The ETUC has raised concerns about what it calls “violations of fundamental labour rights” in the US, “notably on the right to organise and negotiate collectively, and particularly but not exclusively, in Right to Work states”.

As well as affecting trade unions, Hilary said, the relatively low labour standards in the 24 US states which currently have ‘Right to Work’ laws in place could have wider implications.

“As we know in those states labour costs are cheaper, people are getting far less in terms of their wages, their pensions and all of their other auxiliary benefits such as healthcare, which makes it cheaper for companies to produce, so you could find that you have people trading out of those states and so being able to undercut prices in Europe.”
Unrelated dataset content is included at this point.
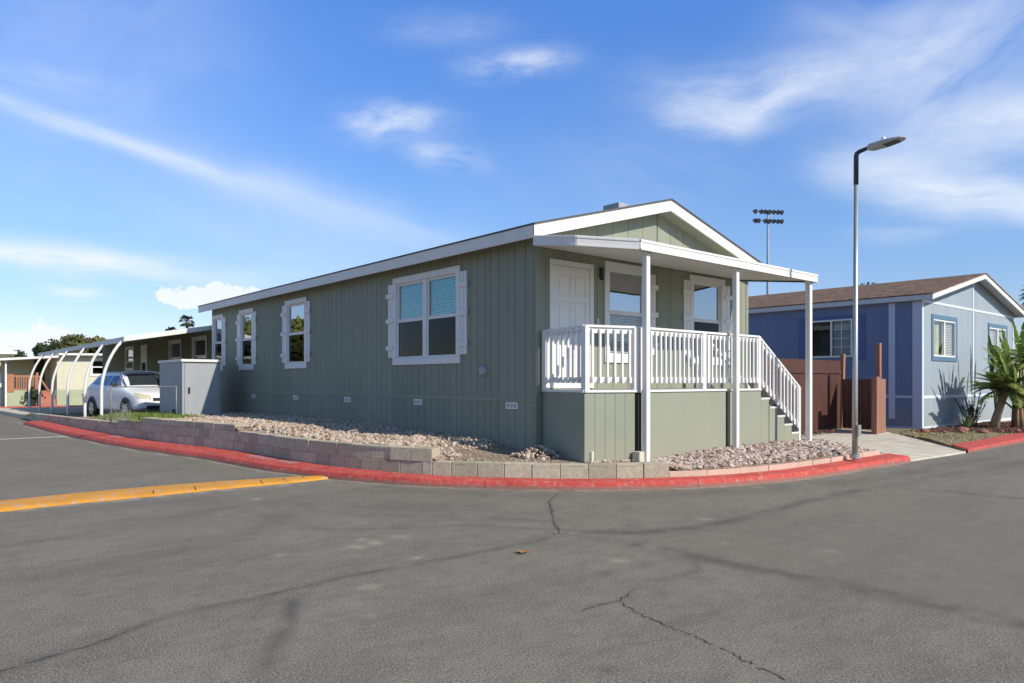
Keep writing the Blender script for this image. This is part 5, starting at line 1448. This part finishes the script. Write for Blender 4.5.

“But there’s also the possibility of European companies relocating through investment, setting up plants in Right to Work states, so they won’t have to meet any of the labour standards that we have in Europe,” he continued.

“It’s just another step in the race to the bottom.”

Jenkins said the ETUC is pushing for the inclusion of a labour chapter and enforcement mechanisms in the treaty, hoping to create what they call a “gold standard” agreement which would ensure “the improvement of living and working conditions on both sides of the Atlantic and safeguards from any attempt to use the agreement to lower standards.”

The American Federation of Labor and Congress of Industrial Organizations (AFL-CIO) agrees with the ETUC that the goals of the TTIP should include full employment, decent work, and rising standards of living for all, and should not allow deregulation.

But Hilary thinks there is “absolutely no chance” of raising standards through the treaty.

“There is no possibility of turning around a free trade agreement which is specifically designed to lower standards and reduce barriers to business, to make it into something which is good for labour,” he said.

“TTIP offers benefits to business, because that’s what it’s designed to do, but that doesn’t in any way mean it’s going to offer benefits to workers.”